I made up a word and I don’t care if there’s a better word for it.  What is a Minneride?

It’s not a bicycle tour.  There’s only one stop.

It’s more than a bike ride because you spend more time resting than riding.

And it’s more than a camping trip, because how you get there is just as important as where you go, maybe more so.

A Minneride is just what I call a short, weekend bike trip.  Start at home (which, for me is in Minnesota. Get it?), early Friday morning, and spend the day riding to a nearby camping destination.  Arrive in the evening, set up camp and hang out all weekend.  Leave early Sunday, or maybe early Monday, and ride back home.

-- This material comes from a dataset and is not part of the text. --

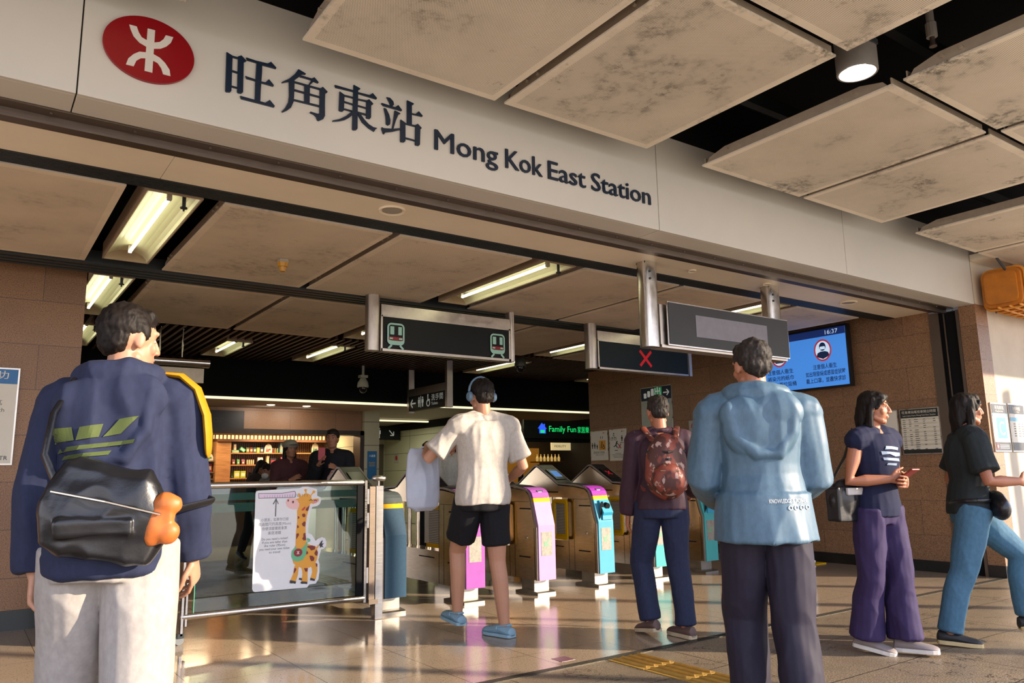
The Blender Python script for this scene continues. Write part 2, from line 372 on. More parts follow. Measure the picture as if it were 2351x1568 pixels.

My Minneride destinations so far have been Carver Park Reserve, Baker Park Reserve, William O’Brien State Park, and Cleary Lake Regional Park.  I started doing this when I wanted to volunteer for the parks through the Master Naturalist program, but sadly, the logistics of carfree, ecological volunteerism are very cumbersome and I was struggling with a lot of stress-related disorders.

The last one, pictured below, was in September of 2021 on my birthday weekend, at William O’Brien, and which I turned into my first solo psilocybin retreat.  I learned how to speak blue jay, I heard the sound of leaves sparkling, and I got stumped by a pin oak (no pun intended.)

I also spent three hours riding in drizzle, watched a movie, and set up camp while snacking on take-out bar food from the nearby Brookside Bar and Grill.

This year, I want to hit Carver multiple times.  You don’t need a new destination every time.  Sometimes it’s just about the easiest way to get away, and Carver has a bike-in site that is non-reservable, meaning you don’t have to plan your trip months in advance.  

Doing long, multi-day trips is fun, but I’m all toured out close to home. I want to tour Lake Michigan and Montana soon, but not this year. Minnerides will suffice.